Theater is indeed too rarefied. It could be the junction of performance art and performance artisanship, but it chooses not to be. I love Erickson’s proposal. I think it would cause an explosion in the way we do art.

But I’m less optimistic about it than he is. I think theaters have too big a vested interest in doing art the way they’ve always done it—until finances necessitate total restructuring. Until then, Isherwood will have to forego covering theater in favor of writing restaurant reviews that don't talk about the food.

Tuesday, August 9, 2011

On Interviewing and Getting Paid to Do It

I hail from the first generation of journalists for whom not getting paid is the default. My peers and I enter our field with zero expectation that society will value our work—called “content generation” just as often as it is “writing.” Getting lunch money isn’t what you start out with; it’s a career goal.

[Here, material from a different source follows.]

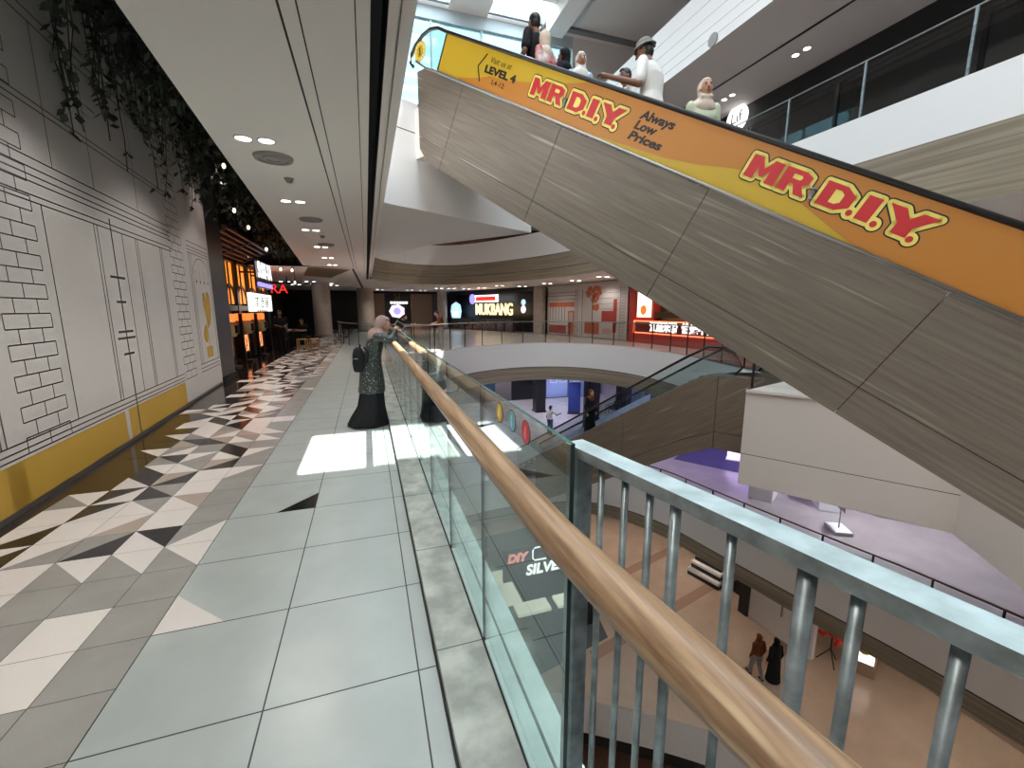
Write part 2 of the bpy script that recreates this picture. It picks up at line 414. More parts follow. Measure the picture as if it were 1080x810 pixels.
for j in range(-14, 124):
    y0 = Y0 + j * TY / 2; y1 = y0 + TY / 2
    nc = 5 if j > 4 else 4
    if j > 14: nc = 6
    if j < 2: nc = 3
    for c in range(nc):
        x1 = -1.14 - c * q; x0 = x1 - q
        if x0 < wallx(y0) + (.24 if rt.random() < .5 else .5) - (.2 if y0 < 8 else 0): continue
        A, B, C_, D = V(x0 + .0015, y0 + .0015, 0), V(x1 - .0015, y0 + .0015, 0), V(x1 - .0015, y1 - .0015, 0), V(x0 + .0015, y1 - .0015, 0)
        def pick():
            if c == 0: return rt.choice([TGREY, TGREY, TGREY, TGREY, TLIGHT, TGREY]) if y0 < 12 else rt.choice([TGREY, TLIGHT, TWARM])
            if y0 < 3.35: return rt.choice([TGREY, TGREY, TLIGHT])
            return rt.choice([TBLACK, TBLACK, TBLACK, TLIGHT, TLIGHT, TLIGHT, TWARM, TGREY])
        p1 = pick(); p2 = pick()
        if c > 0 and p1 == p2 == TBLACK: p2 = TLIGHT
        if rt.random() < 0.5:
            m.add([A, B, D], [(0, 1, 2)], p1); m.add([B, C_, D], [(0, 1, 2)], p2)
        else:
            m.add([A, B, C_], [(0, 1, 2)], p1); m.add([A, C_, D], [(0, 1, 2)], p2)
m.poly([(-6.5, -8), (-1.14, -8), (-1.14, 40), (-6.5, 40)], [], -0.002, DARKFLOOR)
m.poly([(-1.14, 13.6), (0.3, 13.6), (0.62, 15.2), (1.5, 16.3), (2.4, 17.1), (4.4, 19.2), (6.7, 20.2), (8.8, 20.1), (10.4, 19), (11.3, 16.9), (11.5, 14.3), (11.2, 12.4), (10.0, 7.4), (22, 7.4), (22, 46), (-1.14, 46)], [], -0.001, mat('far_tile', (176, 166, 156), 0.25, noise=0.05, nscale=1))
fl = struct(m.build('floor'), 'grey tiled floor with a strip of black and white triangles')

def slab(name, outer, hole, z, mt, under=None, uz=None, um=None):
    k = MB(); k.poly(outer, [hole], z, mt)
    if under: k.poly(outer, [under], uz, um, down=True)
    return struct(k.build(name))
slab('floor', OUT, VOID1, LV1, FLOOR1)
slab('floor', OUT, VOID0, LV0, TAN)
m = MB(); m.poly(OUT, [], LVG, TAN2); struct(m.build('floor'))
# tan floor's darker cross bands and the indigo carpet below
m = MB()
for a, b in (((6.2, 13.9), (15.0, 16.4)), ((7.0, 11.4), (15.5, 13.6)), ((9.5, 8.6), (14, 9.6))):
    n = V(-(b[1] - a[1]), b[0] - a[0], 0).normalized() * 0.45
    A, B = V(a[0], a[1], LV0 + .002), V(b[0], b[1], LV0 + .002)
    m.quad(A, B, B + n, A + n, TAN2)
struct(m.build('trim_1'), 'brown tile bands in the tan floor')
m = MB(); m.quad(V(13.2, 15.6, LV1 + .004), V(15.8, 11.5, LV1 + .004), V(17.9, 13.0, LV1 + .004), V(17.9, 18.5, LV1 + .004), CARPET)
tag(m.build('carpet'), 'indigo carpet on the purple-lit floor one level down', 'carpet')
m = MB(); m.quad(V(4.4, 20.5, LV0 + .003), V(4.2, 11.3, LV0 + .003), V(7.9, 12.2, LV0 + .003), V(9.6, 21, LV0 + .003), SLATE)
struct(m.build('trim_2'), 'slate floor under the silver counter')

# slab edges round the void
def fascia(name, pts, z_top, z_mid, z_bot, label):
    k = MB()
    k.band(pts, z_top, z_mid, FASC)
    i2 = inset(pts, -0.12) if False else pts
    k.band(i2, z_mid - 0.03, z_bot, BAND)
    k.band(pts, z_mid, z_mid - 0.03, BLACK); k.band(inset(pts, -.004), z_top, z_top - .03, WHITE)
    o = struct(k.build(name), label); o.data.shade_smooth(); o.data.set_sharp_from_angle(angle=R(35)); return o
fascia('trim_3', FAR2, 0.03, -1.18, -1.85, 'white fascia with wood band curving round the void')
m = MB(); m.poly(OUT, [VOID2], -1.85, CEIL, down=True); struct(m.build('ceiling'))
fascia('trim_4', [(1.0, -7.9)] + RING1 + [(12, -7.9)], LV1 + 0.06, -6.42, -6.95, 'curved white fascia of the floor below')
m = MB(); m.poly(OUT, [VOID1], -6.95, CEIL, down=True); struct(m.build('ceiling'))
k = MB(); k.band([(2, -7.9)] + EDGE0 + [(10.5, -7.9)], LV0 + .02, LV0 - 1.2, FASC); k.band([(2, -7.9)] + EDGE0 + [(10.5, -7.9)], LV0 - 1.2, LV0 - 1.6, BLACK); k.poly(OUT, [VOID0], LV0 - 1.6, CEIL, down=True); struct(k.build('trim_5'))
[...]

So when I embarked on my first paid piece this month (after two years of writing), I was expecting it to feel different—more legitimate. Naively, I hoped for a transformational moment: Now, I’m a real critic. Now, what I do means something.

And it did feel different. Not because I got paid, but because the article was a preview rather than a review, an enthusiastic feature rather than a detached piece criticism. It was 300 words instead of 500. I had to describe a show without seeing it myself.

And I had to talk to people, instead of hiding in the dark and slithering away as soon as the curtain fell. I had never interviewed before, and I made the usual rookie mistakes: diving in with extremely intense questions, keeping it rigid instead of allowing it to be conversational. We did, however, communicate enough ideas for me to cobble together a half-page article. (It’s available here; scroll to page 21.)

Of course, maybe I’ll have different feelings about the experience once my check actually arrives. As they say, a stipend in hand is worth two in the bush.